## INSTRUCTIONS TO FOLLOW:
Quote, with no changes, the lines that run from the top of the material to the line with "mb._add([(v.x, y, v.z)", both included.
- - - -
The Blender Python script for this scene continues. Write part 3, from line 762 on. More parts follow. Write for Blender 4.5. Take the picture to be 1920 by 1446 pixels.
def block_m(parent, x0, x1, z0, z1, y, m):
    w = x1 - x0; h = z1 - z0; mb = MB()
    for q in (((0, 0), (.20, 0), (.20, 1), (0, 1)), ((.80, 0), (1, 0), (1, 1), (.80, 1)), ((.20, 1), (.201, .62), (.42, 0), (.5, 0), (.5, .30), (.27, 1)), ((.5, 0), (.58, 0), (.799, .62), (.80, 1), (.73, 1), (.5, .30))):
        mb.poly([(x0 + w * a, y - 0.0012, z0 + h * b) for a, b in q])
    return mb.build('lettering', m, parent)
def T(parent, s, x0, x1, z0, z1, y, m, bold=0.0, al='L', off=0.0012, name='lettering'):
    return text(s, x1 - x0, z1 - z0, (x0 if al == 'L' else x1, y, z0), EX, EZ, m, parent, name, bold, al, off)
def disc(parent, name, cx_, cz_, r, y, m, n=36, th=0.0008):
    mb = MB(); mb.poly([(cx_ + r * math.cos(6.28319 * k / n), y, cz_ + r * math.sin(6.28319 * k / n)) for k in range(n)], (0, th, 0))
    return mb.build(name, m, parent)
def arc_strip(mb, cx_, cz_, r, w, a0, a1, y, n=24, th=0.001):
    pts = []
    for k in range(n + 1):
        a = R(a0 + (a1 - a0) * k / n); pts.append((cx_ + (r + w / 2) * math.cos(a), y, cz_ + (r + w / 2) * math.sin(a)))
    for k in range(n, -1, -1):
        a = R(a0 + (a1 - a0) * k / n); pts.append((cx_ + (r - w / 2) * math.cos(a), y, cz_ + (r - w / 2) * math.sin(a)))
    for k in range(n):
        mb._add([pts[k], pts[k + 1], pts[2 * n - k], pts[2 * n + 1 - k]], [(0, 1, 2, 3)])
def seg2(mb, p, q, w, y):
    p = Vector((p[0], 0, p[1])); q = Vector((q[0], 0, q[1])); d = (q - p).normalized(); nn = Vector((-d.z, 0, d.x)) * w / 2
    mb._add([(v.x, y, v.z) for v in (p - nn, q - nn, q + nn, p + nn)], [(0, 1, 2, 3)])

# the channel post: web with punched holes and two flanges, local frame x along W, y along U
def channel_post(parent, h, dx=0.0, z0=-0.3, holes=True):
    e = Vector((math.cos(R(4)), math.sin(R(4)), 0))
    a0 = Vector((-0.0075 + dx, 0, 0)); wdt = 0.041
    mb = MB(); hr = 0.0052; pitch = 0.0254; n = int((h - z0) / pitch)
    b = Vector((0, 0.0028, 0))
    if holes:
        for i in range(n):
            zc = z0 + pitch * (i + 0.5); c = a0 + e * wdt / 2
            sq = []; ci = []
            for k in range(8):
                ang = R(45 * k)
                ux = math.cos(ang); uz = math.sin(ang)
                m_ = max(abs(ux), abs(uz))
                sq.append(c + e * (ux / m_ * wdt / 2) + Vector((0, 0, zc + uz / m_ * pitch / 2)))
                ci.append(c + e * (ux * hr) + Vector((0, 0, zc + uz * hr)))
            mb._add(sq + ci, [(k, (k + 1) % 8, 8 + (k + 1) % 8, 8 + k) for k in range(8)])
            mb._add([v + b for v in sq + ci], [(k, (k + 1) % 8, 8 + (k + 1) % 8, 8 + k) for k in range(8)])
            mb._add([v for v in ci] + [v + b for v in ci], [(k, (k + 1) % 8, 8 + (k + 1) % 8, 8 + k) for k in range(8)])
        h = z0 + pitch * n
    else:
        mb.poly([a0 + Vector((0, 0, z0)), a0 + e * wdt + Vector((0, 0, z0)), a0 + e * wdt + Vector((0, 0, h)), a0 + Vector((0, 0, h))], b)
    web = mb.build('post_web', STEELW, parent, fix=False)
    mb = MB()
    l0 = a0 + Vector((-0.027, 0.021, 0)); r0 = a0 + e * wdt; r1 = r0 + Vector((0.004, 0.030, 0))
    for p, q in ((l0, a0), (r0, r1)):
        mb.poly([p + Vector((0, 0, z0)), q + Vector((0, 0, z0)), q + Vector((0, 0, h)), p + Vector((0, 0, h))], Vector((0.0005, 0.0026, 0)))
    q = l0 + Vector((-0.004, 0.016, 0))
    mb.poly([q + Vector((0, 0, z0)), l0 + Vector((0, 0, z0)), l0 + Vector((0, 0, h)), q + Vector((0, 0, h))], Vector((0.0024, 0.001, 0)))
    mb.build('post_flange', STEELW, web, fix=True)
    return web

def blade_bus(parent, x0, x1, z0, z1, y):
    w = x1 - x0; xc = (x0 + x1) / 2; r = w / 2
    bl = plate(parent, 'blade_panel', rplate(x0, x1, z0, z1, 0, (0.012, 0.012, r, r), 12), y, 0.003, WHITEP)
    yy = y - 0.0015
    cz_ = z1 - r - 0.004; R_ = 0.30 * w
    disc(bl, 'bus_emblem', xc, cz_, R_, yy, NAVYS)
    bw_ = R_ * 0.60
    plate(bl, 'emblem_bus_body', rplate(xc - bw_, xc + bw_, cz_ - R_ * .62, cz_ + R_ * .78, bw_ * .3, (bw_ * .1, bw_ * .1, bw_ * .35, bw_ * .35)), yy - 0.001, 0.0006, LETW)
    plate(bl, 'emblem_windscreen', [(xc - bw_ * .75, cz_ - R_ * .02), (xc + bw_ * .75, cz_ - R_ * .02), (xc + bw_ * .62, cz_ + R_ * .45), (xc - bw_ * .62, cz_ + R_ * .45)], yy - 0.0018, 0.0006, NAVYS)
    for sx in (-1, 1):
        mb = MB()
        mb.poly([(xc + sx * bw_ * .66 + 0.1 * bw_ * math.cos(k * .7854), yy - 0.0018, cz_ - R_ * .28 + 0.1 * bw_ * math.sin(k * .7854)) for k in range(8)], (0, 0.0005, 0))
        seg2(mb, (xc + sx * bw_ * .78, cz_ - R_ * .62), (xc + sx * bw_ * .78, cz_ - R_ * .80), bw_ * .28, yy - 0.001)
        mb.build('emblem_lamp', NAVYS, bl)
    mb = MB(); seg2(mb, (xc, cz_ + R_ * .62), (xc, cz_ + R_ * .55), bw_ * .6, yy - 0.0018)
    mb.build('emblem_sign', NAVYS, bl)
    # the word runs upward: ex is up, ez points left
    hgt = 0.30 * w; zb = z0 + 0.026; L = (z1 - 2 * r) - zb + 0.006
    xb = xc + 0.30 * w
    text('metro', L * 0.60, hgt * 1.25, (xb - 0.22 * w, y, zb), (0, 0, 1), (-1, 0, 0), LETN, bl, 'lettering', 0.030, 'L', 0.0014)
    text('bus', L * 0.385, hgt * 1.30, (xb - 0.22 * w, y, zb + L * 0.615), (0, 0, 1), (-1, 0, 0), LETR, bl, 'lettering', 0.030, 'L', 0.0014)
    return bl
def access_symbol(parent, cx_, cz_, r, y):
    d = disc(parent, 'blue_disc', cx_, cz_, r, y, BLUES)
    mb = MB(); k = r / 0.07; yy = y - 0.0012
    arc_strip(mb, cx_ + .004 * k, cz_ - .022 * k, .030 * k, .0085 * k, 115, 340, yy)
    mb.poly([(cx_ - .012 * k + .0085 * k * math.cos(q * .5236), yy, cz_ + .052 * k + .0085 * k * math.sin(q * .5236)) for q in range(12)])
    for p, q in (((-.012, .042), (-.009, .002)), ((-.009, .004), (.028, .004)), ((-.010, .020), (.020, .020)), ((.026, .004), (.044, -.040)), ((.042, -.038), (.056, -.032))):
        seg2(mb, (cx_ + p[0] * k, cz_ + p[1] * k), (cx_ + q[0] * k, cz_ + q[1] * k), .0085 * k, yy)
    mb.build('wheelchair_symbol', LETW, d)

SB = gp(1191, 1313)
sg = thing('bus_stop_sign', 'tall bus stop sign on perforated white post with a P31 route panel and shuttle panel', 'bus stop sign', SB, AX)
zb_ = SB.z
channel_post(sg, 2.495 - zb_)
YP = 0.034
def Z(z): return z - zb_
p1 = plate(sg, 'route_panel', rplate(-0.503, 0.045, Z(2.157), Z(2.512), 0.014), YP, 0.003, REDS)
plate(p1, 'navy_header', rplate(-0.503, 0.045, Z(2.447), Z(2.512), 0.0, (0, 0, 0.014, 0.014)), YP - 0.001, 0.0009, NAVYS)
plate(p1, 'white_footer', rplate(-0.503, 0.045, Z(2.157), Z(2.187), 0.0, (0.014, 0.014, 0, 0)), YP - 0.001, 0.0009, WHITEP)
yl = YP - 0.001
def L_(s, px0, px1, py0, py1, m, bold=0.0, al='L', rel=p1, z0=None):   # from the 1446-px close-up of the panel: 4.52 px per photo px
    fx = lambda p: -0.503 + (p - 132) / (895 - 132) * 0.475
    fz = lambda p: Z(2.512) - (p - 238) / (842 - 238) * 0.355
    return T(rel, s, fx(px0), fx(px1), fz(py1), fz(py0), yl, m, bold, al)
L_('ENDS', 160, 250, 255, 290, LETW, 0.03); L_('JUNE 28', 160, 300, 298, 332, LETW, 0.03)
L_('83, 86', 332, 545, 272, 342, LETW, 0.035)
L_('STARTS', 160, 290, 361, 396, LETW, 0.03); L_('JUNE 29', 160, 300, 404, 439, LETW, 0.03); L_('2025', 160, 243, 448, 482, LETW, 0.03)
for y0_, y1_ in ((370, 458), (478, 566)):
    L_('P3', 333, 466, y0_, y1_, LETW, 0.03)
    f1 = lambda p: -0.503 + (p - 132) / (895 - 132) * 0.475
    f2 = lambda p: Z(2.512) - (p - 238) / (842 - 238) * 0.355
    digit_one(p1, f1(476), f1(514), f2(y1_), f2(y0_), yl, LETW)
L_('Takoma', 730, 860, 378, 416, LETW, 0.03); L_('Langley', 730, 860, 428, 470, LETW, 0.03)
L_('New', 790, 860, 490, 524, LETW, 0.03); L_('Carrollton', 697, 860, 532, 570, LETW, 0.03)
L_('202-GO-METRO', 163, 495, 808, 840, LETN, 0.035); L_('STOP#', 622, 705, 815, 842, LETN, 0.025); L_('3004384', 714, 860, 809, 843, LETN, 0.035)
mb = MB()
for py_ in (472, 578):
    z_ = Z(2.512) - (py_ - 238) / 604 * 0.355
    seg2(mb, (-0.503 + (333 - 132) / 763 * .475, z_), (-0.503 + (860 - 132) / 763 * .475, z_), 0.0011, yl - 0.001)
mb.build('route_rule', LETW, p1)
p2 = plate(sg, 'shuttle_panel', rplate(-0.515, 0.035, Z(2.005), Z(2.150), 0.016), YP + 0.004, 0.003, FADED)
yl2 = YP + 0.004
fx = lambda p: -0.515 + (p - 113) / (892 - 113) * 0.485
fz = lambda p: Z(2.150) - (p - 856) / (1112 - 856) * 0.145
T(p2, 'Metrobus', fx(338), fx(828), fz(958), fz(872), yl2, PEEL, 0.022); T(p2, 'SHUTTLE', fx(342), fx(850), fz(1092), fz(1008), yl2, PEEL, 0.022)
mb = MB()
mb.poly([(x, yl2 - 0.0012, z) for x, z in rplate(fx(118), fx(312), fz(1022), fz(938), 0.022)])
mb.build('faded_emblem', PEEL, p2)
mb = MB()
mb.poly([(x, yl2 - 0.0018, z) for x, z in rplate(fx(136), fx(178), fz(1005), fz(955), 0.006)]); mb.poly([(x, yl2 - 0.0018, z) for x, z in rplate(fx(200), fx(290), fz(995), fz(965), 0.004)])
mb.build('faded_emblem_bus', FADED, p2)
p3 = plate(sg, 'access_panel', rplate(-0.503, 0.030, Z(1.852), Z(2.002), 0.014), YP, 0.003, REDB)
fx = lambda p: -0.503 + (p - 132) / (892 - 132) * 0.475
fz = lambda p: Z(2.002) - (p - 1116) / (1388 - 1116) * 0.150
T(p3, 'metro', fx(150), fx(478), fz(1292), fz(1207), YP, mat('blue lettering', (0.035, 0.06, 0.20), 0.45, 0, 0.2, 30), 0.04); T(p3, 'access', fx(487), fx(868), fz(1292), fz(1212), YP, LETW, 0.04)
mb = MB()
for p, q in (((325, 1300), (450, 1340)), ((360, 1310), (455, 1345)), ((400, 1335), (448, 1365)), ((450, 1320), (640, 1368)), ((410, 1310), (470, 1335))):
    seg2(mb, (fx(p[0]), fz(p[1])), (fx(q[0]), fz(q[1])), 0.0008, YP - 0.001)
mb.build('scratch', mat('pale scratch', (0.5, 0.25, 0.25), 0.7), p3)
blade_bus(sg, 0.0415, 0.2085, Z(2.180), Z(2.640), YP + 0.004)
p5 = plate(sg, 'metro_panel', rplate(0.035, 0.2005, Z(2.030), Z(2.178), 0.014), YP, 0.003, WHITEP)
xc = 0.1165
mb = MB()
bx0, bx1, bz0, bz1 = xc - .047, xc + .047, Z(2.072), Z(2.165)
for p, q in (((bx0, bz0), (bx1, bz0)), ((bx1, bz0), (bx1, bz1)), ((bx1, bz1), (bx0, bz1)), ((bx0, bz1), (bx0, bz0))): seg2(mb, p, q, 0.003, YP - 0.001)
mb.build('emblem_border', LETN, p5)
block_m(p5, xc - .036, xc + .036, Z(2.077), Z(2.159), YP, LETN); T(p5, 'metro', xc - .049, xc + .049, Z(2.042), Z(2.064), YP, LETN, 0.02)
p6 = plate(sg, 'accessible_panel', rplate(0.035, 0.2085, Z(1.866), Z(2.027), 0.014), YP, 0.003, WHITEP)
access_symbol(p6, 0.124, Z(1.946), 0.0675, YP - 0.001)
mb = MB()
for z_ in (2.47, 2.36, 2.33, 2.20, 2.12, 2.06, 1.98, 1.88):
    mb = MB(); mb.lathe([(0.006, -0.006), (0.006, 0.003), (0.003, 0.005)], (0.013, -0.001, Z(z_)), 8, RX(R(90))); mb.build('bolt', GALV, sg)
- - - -
## FINAL RESULT:
The Blender Python script for this scene continues. Write part 3, from line 762 on. More parts follow. Write for Blender 4.5. Take the picture to be 1920 by 1446 pixels.
def block_m(parent, x0, x1, z0, z1, y, m):
    w = x1 - x0; h = z1 - z0; mb = MB()
    for q in (((0, 0), (.20, 0), (.20, 1), (0, 1)), ((.80, 0), (1, 0), (1, 1), (.80, 1)), ((.20, 1), (.201, .62), (.42, 0), (.5, 0), (.5, .30), (.27, 1)), ((.5, 0), (.58, 0), (.799, .62), (.80, 1), (.73, 1), (.5, .30))):
        mb.poly([(x0 + w * a, y - 0.0012, z0 + h * b) for a, b in q])
    return mb.build('lettering', m, parent)
def T(parent, s, x0, x1, z0, z1, y, m, bold=0.0, al='L', off=0.0012, name='lettering'):
    return text(s, x1 - x0, z1 - z0, (x0 if al == 'L' else x1, y, z0), EX, EZ, m, parent, name, bold, al, off)
def disc(parent, name, cx_, cz_, r, y, m, n=36, th=0.0008):
    mb = MB(); mb.poly([(cx_ + r * math.cos(6.28319 * k / n), y, cz_ + r * math.sin(6.28319 * k / n)) for k in range(n)], (0, th, 0))
    return mb.build(name, m, parent)
def arc_strip(mb, cx_, cz_, r, w, a0, a1, y, n=24, th=0.001):
    pts = []
    for k in range(n + 1):
        a = R(a0 + (a1 - a0) * k / n); pts.append((cx_ + (r + w / 2) * math.cos(a), y, cz_ + (r + w / 2) * math.sin(a)))
    for k in range(n, -1, -1):
        a = R(a0 + (a1 - a0) * k / n); pts.append((cx_ + (r - w / 2) * math.cos(a), y, cz_ + (r - w / 2) * math.sin(a)))
    for k in range(n):
        mb._add([pts[k], pts[k + 1], pts[2 * n - k], pts[2 * n + 1 - k]], [(0, 1, 2, 3)])
def seg2(mb, p, q, w, y):
    p = Vector((p[0], 0, p[1])); q = Vector((q[0], 0, q[1])); d = (q - p).normalized(); nn = Vector((-d.z, 0, d.x)) * w / 2
    mb._add([(v.x, y, v.z) for v in (p - nn, q - nn, q + nn, p + nn)], [(0, 1, 2, 3)])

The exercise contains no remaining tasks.